The boat will be powered by hydrogen and by solar, as well as the wind, and other renewable energies that the vessel will manufacture. The Energy Observer is currently undergoing its final fitting and installations which includes wind turbines and solar panels. The boat will also be outfitted with electrolysis technology that will convert ocean water into oxygen and hydrogen.

Victorien Erussard, 37, a merchant marine naval officer, will be accompanied on the journey by Jacques Delafosse who is a friend as well as professional scuba diver and documentary film maker. He explained that the batteries on the boat will be what powers the engines in all kinds of expected weather out on the world’s oceans.
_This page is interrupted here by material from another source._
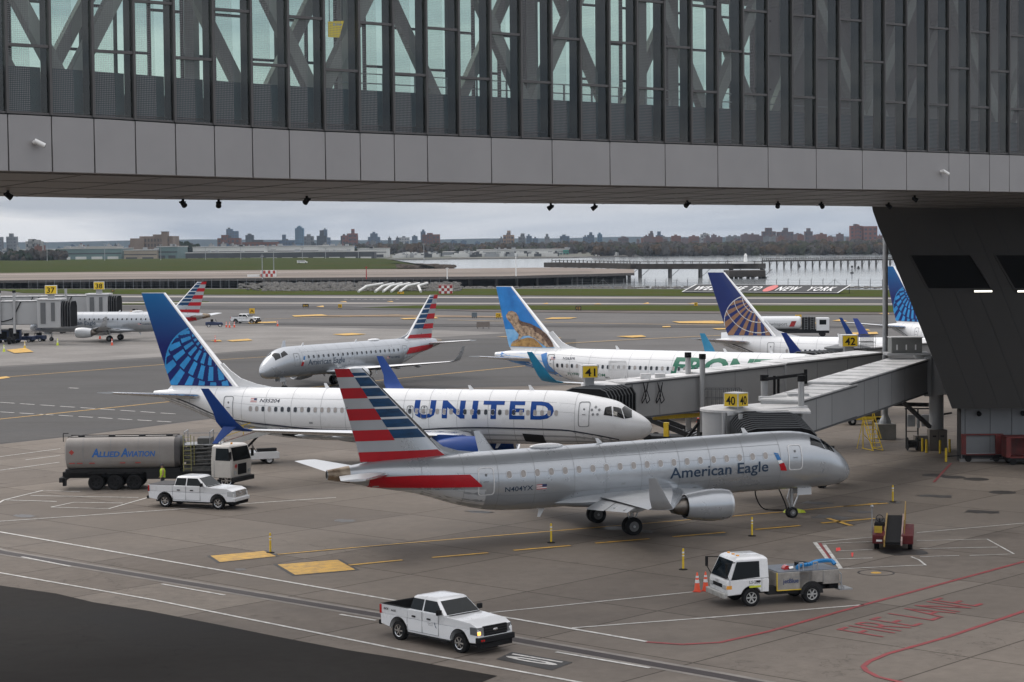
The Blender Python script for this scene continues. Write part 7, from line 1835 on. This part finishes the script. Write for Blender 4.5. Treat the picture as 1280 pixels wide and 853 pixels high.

“We are going to be the first boat”, Erussard said, “with an autonomous means of producing hydrogen. If there’s no sun or wind, of if it’s night, stored hydrogen will take over powered by the solar panels and the two wind turbines.”

The Energy Observer has been around since 1994 when it won a sailing race around the world. It was bought and the refitting has begun to turn it into a self sustaining vessel. Many environmentalists and leading French politicians and business people are on board with the project. They see it as the future of ocean going vessels as well as having the possibility of adapting the technology to future home building.

The Energy Observer is expected to be at sea for about six years. That is how long the builders believe it will take them to travel around Earth. They will ease themselves out of the Mediterranean Sea and then out onto the open waters of the Atlantic Ocean. The boat will stop at 101 different places along the way including Australia, India and Cuba.